Era el Mercado del Productores y Abastecedores de la ciudad, tan al norte que el mapa se reclina hasta que parece que se cae, una tarde de martes. Y allí, en todo ese movimiento, un grupo de voluntarios pasaba puesto por puesto preguntando si había alguna verdura o fruta que se podían llevar. Esos voluntarios son “rescatistas” de alimentos, y nunca mejor puesta esa definición de lo que son. Integran el Banco de Alimentos Santa Fe, y se dedican a recuperar alimentos que han perdido valor comercial (que no llegan a las góndolas), pero que mantienen intacto el valor nutricional.

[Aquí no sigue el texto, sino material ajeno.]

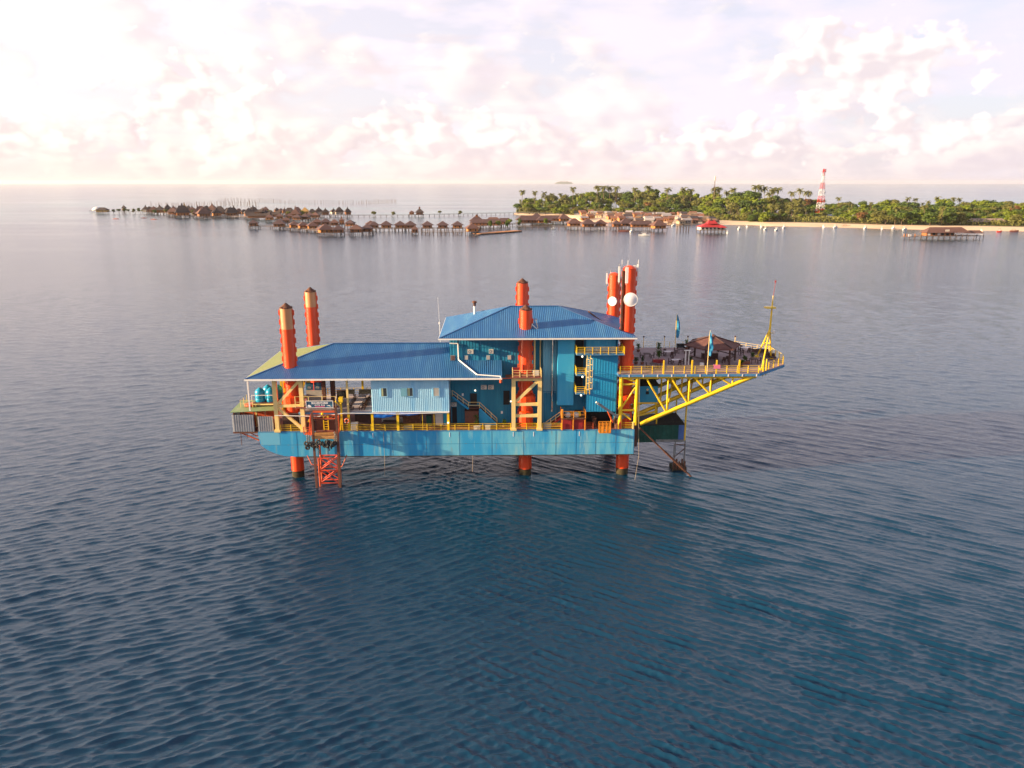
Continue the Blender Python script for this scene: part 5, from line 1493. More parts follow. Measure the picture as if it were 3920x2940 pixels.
M_PILE = mat('timber_pile', (0.10, 0.065, 0.050), 0.9, col2=(0.06, 0.045, 0.04), scale=1.0)
M_WALKW = mat('boardwalk_timber', (0.17, 0.125, 0.105), 0.9, col2=(0.12, 0.09, 0.08), scale=0.4)
M_REDR = mat('red_sheet_roof', (0.42, 0.030, 0.030), 0.6, col2=(0.33, 0.025, 0.03), scale=0.3)
M_DOME = mat('white_fabric', (0.74, 0.70, 0.66), 0.7)
M_ROCK = mat('breakwater_rock', (0.10, 0.085, 0.078), 0.95, col2=(0.06, 0.05, 0.05), scale=0.6)
M_STAKE = mat('weathered_stake', (0.20, 0.13, 0.09), 0.9, col2=(0.15, 0.10, 0.075), scale=0.3)
M_TRUNK = mat('palm_trunk', (0.17, 0.115, 0.075), 0.9, col2=(0.12, 0.08, 0.055), scale=1.5)
M_BARK = mat('tree_bark', (0.085, 0.062, 0.045), 0.95, col2=(0.055, 0.04, 0.03), scale=1.5)
M_LEAFA = mat('leaf_deep_green', (0.062, 0.100, 0.018), 0.7, col2=(0.105, 0.140, 0.024), scale=5.0, spec=0.15)
M_LEAFB = mat('leaf_bright_green', (0.150, 0.190, 0.016), 0.7, col2=(0.105, 0.150, 0.018), scale=5.0, spec=0.15)
M_LEAFC = mat('leaf_olive', (0.140, 0.140, 0.034), 0.7, col2=(0.090, 0.098, 0.024), scale=5.0, spec=0.15)
M_LEAFR = mat('leaf_dry_rust', (0.17, 0.085, 0.035), 0.8, col2=(0.12, 0.075, 0.03), scale=5.0, spec=0.1)
M_FROND = mat('palm_frond', (0.115, 0.120, 0.030), 0.6, col2=(0.17, 0.14, 0.045), scale=2.0, spec=0.2)
M_BOATW = mat('boat_white', (0.76, 0.74, 0.70), 0.4)
M_BOATB = mat('boat_brown', (0.22, 0.07, 0.045), 0.6)
M_BOATR = mat('boat_red', (0.60, 0.045, 0.025), 0.5)
M_KAYAK = mat('kayak_coral', (0.68, 0.23, 0.17), 0.5)
M_TWR_R = mat('tower_red', (0.66, 0.035, 0.035), 0.5)
M_TWR_W = mat('tower_white', (0.78, 0.74, 0.72), 0.5)
M_FARISLE = mat('far_islet_green', (0.06, 0.09, 0.055), 0.9)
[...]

En el mundo, un tercio de los alimentos que se producen se desperdicia, según Naciones Unidas. El número de personas que padecen hambre en el mundo continúa en aumento: alcanzó los 821 millones en 2017, según el informe “El estado de la seguridad alimentaria y la nutrición en el mundo 2018” (FAO/ONU). Más de 150 millones de niños sufren retraso del crecimiento por falta de comida. Los rescatistas santafesinos recuperan en promedio 500 kilos de alimentos (verduras y frutas) por semana. Si no los recuperaran, irían a la basura.